17th Sunday – Keys to The Eucharist: Poverty

John 6:1-14

We have today, the beginning of the Eucharistic discourse in John. We’ll be hearing it for the next four weeks. It’s a good time to meditate on this very rich text, slowly taking in of this gift and reflect on our relation to the Eucharist. We receive Jesus himself, every week. God himself comes to us in this bread and wine each week. Have you ever wondered if we should really be seeing more fruit in our lives, given this awesome gift we have in the Church? Every priest has to grapple with this question for himself, given his proximity to the Eucharist. I would like to explore one possible key to this, which emerges from this gospel. 

As the crowds start coming to them, Jesus asks Philip, ‘where can we buy enough food for them to eat?’. John notes that there were about five thousand men, meaning that the crowd was at least around 15 – 20,000, including the women and children. It’s too big a crowd for any man to provide. Philip does a quick calculation and comes up with the biggest number he can manage before he faints. Two hundred days’ wages. Even as he realises himself, that it would ‘only buy enough to give them a small piece each’. But two hundred denarii is a random number to pick up. Given the poverty of that time, a denarius, a labourer’s day wage might have provided for them for only a day. A number in the vicinity of 5000 might have been closer. But maybe two hundred was the biggest number he could think of. This question Jesus asks, has rolled down to us. We are constantly faced with similar questions. Where can we buy enough food for the worlds hungry? What can we do to eradicate world poverty? What can be done to clean up the oceans? Some of the clever people among us, like Philip, might come up with the biggest number possible that might be a start at solving all these issues – only to realise it doesn’t. But we don’t need a cosmic crisis to be similarly overwhelmed. We can look at our life ahead, our career and think of all the issues we need to solve. And we can come up with what might fix all of them. If I have two hundred days’ earnings in my bank, I’ll feel safe. This is what I need to provide for my family. Once I finish paying my mortgage, I can rest secure. If I get my PhD, my life will feel worthwhile. If I become this YouTube influencer, everyone will like me. We all have the magic two hundred number which will secure our life. But, like Philip, we can be faced with an event where we realise this is not going to do for us what we hoped it would. 
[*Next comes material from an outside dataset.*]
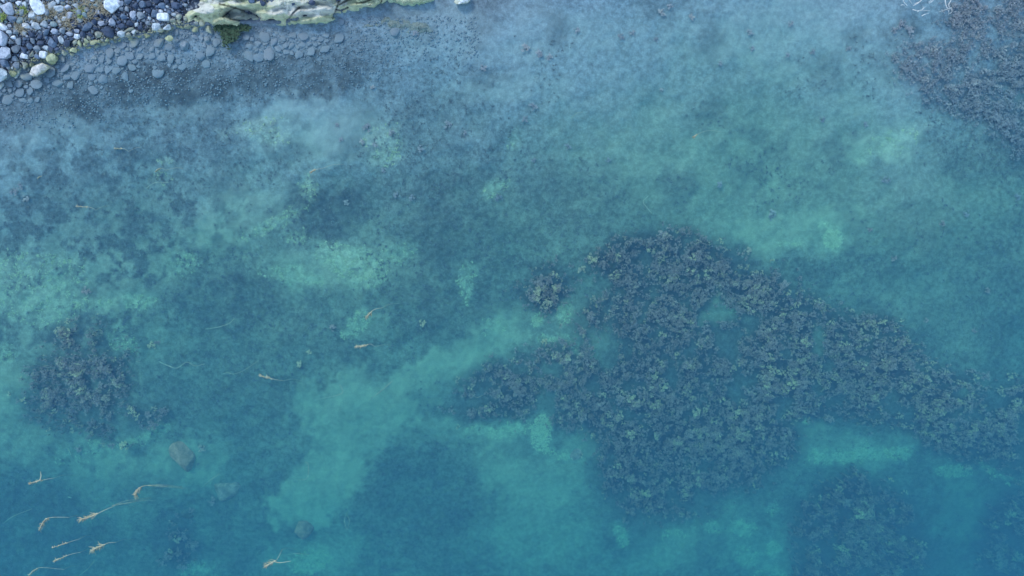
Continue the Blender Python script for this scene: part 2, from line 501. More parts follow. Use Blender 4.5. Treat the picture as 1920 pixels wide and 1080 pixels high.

Philip spectacularly fails the test Jesus gives him. Jesus asks ‘where can we buy…’ and that word ‘buy’, interestingly, is the same word that is translated as ‘ransom’ or ‘redeemed’. The saints sing the praises of the Lamb who has ‘ransomed people for God from every tribe and tongue and people and nation’ (Rev 14:3) by his own blood. It is Christ who has paid the price for us. It is the price of his blood that heals the world’s ills. And it is in his promise that our lives can rest secure.

And just as Philip gives up, Andrew brings a boy with five loaves and two fish. He has something very small – it would have been enough for him, probably his family for one meal The word indicates this boy was little. It was a little child, too little to know that his offering is too small to make any difference in the world. He gives it all without knowing from where he is going to get his meal. He doesn’t despise the small thing in his life. And Jesus takes that very gift and turns it into food for the hungry. The gift of this child’s heart, given without reserve, allows God to be God in his life and provide for an immense multitude. We can be so fixed on our two hundred denarii as the key to our life and what solves all our problems. We can be focused on our gifts as what makes us acceptable to the world, easily rejecting so much of our life. We can despise our little achievements, let alone things in our history, our failures and other things we cannot accept. We can look at others and think that our life doesn’t mean much. But God doesn’t love us for our gifts, he has no need of them. He loves us because this is who He is. We are unique because of his love.

Sometime back, at a mother and toddler’s group, some of the mothers were feeling low about the endless, meaningless jobs they had to do through the day. Running behind their baby, clearing up and washing up constantly, feeling like nothing was making a difference. And some of them had given up important careers, where they felt like they had been achieving so much to stay at home. But one of the mothers noted, how, recently, as she was looking at her child, she realised how much he had grown up, even without her realising it. It was endless, seemingly meaningless work; but all of it was really her loving care for her child, which is what had enabled him to become grow so much. It might not have been immediate gratification, but it was a beautiful investment.

            After the crowds had eaten and had their fill, Jesus asks the disciples to gather the leftovers, ‘that nothing may be lost’. Nothing is lost of a life offered to Jesus. He gathers together all of it, the gifts that we have, the pieces we reject, the wounds that we would like to hide. That is what we bring to the altar. It is this very thing that Christ takes up in his thanksgiving, blesses and multiplies. Everything taken up in the prayer of Christ is made holy. It is gathered up, becoming salvation for the world, through the gift of the Eucharist.